Abstract

It is becoming increasingly common practice to model the impact of faults on fluid flow within petroleum reservoirs by applying transmissibility multipliers, calculated from the single-phase permeability of fault rocks, to the grid-blocks adjacent to faults in production simulations. The multi-phase flow properties (e.g. relative permeability and capillary pressure) of fault rocks are not considered because special core analysis has never previously been conducted on fault rock samples. Here, we partially fill this knowledge gap by presenting data from the first experiments that have measured the gas relative permeability ( k rg ) of cataclastic fault rocks.
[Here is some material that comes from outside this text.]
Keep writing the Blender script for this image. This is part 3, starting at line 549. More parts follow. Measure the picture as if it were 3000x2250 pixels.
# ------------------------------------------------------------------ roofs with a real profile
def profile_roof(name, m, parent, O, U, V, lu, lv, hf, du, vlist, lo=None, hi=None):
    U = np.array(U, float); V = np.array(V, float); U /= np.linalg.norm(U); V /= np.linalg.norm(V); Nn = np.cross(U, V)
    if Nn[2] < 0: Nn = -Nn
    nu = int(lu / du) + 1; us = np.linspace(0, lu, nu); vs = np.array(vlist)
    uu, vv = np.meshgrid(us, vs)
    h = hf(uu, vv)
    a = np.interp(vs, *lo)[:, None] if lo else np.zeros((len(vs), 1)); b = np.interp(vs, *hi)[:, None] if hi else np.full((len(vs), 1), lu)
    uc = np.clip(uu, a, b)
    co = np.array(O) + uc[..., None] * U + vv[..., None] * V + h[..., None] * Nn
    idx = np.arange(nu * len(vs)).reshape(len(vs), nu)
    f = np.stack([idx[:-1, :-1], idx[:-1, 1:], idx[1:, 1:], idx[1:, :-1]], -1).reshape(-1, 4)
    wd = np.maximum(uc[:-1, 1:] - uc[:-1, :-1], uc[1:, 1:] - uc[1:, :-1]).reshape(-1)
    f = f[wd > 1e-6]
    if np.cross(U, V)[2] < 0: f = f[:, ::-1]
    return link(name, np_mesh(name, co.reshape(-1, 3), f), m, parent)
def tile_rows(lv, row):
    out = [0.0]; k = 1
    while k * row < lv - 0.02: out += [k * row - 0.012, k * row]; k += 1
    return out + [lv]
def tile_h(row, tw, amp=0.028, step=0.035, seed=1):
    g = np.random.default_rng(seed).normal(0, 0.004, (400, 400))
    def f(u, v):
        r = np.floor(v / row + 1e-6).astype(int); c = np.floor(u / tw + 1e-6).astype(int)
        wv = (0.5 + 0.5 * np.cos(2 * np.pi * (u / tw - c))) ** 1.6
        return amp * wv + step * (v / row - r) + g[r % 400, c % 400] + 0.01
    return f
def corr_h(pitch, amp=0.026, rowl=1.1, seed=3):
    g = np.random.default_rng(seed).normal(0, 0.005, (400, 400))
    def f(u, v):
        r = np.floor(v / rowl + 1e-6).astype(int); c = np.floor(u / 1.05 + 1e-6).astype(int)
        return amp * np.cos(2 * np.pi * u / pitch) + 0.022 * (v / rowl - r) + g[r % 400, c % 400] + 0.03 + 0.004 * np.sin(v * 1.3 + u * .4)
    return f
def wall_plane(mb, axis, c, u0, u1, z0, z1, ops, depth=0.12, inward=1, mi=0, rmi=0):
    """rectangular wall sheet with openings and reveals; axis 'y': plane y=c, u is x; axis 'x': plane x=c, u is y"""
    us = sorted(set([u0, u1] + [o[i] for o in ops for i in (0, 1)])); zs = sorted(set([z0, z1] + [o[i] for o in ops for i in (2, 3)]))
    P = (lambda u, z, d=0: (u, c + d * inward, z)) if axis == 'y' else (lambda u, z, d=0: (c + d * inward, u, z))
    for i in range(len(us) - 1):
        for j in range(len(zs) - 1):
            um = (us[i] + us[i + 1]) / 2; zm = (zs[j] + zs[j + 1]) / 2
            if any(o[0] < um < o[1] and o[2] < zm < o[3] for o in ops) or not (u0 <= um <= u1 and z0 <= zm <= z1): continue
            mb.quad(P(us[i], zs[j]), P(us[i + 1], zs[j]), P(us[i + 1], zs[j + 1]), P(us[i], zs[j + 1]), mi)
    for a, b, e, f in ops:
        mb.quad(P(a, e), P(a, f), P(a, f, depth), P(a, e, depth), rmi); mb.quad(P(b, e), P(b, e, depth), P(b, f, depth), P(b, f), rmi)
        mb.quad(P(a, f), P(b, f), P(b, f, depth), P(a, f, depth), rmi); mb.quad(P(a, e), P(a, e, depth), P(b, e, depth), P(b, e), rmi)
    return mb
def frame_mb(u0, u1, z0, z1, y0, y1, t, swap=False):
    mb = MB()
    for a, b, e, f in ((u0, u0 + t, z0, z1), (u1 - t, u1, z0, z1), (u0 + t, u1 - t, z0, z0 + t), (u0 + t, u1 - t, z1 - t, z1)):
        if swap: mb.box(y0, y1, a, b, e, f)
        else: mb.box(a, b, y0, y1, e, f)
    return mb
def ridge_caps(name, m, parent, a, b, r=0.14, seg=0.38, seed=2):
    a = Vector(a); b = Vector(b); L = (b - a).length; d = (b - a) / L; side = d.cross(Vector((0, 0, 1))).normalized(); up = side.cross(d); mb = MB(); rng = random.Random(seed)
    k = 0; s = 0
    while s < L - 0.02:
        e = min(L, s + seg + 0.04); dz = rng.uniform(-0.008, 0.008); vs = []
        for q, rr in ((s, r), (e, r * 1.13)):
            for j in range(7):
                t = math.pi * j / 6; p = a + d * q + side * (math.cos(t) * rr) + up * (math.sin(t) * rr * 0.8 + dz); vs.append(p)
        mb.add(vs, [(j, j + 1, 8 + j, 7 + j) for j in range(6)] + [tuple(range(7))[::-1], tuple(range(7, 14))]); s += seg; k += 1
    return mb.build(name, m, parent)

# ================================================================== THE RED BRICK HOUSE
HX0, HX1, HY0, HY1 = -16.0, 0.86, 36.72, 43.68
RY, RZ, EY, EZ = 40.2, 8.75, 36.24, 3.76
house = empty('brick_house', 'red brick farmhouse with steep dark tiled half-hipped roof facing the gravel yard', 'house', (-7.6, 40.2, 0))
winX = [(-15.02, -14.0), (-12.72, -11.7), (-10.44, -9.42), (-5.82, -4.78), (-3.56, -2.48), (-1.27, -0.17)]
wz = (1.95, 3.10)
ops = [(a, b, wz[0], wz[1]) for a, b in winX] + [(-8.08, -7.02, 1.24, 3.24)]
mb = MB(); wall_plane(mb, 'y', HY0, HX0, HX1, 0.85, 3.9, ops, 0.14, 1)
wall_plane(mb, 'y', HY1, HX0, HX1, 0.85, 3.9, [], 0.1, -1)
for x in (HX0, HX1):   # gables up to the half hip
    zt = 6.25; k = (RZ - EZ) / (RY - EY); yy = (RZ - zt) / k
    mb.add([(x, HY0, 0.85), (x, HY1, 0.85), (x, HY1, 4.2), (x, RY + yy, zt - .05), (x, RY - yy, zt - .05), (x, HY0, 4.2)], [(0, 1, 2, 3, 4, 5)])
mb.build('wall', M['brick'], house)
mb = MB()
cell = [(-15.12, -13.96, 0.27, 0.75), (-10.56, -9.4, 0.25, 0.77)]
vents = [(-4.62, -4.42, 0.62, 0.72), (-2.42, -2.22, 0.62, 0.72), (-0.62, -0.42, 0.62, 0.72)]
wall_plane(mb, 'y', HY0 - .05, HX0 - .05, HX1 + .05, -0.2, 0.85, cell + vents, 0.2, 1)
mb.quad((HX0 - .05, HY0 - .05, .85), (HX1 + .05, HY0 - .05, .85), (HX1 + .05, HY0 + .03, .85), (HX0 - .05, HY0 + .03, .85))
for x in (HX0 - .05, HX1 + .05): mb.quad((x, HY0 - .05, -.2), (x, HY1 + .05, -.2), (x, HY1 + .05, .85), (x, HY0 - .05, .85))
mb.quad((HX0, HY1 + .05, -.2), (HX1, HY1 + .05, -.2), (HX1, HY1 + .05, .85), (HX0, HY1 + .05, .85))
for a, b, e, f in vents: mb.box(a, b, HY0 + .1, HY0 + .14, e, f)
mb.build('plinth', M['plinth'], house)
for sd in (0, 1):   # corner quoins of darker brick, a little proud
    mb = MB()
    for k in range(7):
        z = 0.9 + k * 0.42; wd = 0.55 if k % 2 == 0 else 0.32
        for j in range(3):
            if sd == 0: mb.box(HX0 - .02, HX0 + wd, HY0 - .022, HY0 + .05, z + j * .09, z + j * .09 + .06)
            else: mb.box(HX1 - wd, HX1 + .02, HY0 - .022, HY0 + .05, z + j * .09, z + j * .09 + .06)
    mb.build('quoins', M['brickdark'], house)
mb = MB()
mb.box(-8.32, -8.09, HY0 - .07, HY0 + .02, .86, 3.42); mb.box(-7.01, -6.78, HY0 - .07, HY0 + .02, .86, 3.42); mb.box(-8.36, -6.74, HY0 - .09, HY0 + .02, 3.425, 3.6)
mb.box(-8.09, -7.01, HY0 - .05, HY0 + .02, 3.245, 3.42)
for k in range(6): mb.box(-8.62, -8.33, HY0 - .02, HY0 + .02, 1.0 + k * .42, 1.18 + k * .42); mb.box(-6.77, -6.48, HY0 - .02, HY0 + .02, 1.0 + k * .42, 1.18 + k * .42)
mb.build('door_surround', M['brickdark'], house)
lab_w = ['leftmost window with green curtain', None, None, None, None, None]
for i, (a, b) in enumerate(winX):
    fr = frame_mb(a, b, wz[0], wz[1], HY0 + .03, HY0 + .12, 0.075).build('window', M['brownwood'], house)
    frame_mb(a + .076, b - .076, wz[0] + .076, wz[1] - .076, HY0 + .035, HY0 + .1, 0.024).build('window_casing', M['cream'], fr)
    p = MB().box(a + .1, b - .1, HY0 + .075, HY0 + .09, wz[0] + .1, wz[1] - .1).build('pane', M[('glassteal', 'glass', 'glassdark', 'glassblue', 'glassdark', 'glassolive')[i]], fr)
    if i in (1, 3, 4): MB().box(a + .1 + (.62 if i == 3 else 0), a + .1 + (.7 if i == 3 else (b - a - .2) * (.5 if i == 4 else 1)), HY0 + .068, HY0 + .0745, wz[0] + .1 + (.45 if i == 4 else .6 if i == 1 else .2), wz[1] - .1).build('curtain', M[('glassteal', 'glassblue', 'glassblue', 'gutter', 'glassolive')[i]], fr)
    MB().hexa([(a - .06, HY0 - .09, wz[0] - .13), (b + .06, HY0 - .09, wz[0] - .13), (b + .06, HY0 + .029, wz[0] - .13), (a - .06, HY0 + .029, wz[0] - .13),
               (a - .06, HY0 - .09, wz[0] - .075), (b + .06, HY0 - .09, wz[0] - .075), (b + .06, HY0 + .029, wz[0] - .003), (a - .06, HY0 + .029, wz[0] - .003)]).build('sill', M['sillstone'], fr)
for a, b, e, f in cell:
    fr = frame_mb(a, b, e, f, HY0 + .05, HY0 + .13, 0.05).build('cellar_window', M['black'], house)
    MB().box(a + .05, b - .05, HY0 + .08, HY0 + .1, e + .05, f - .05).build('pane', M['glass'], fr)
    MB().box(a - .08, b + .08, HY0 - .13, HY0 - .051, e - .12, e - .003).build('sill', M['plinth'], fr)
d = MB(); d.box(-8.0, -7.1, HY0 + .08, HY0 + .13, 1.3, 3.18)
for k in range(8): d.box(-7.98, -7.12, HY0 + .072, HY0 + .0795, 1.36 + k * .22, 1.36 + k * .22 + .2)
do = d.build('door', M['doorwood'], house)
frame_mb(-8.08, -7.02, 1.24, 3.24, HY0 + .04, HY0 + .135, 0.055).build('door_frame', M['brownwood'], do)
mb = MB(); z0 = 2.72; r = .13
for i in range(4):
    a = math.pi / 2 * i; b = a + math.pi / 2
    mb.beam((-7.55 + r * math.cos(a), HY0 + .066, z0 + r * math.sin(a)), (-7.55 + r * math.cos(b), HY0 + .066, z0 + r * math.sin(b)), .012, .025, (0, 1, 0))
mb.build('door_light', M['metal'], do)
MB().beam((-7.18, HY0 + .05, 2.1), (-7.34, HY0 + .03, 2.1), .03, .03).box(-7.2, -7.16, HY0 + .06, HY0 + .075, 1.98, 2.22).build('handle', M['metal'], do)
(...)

The cataclastic faults were collected from an outcrop of Permo-Triassic sandstone in the Moray Firth, Scotland; the fault rocks are similar to those found within Rotliegend gas reservoirs in the UK southern North Sea. The relative permeability measurements were made using a gas pulse-decay technique on samples whose water saturation was varied using vapour chambers. The measurements indicate that if the same fault rocks were present in gas reservoirs from the southern Permian Basin they would have k rg values of <0.02. Failure to take into account relative permeability effects could therefore lead to an overestimation of the transmissibility of faults within gas reservoirs by several orders of magnitude. Incorporation of these new results into a simplified production simulation model can explain the pressure evolution from a compartmentalised Rotliegend gas reservoir from the southern North Sea, offshore Netherlands, which could not easily be explained using only single-phase permeability data from fault rocks.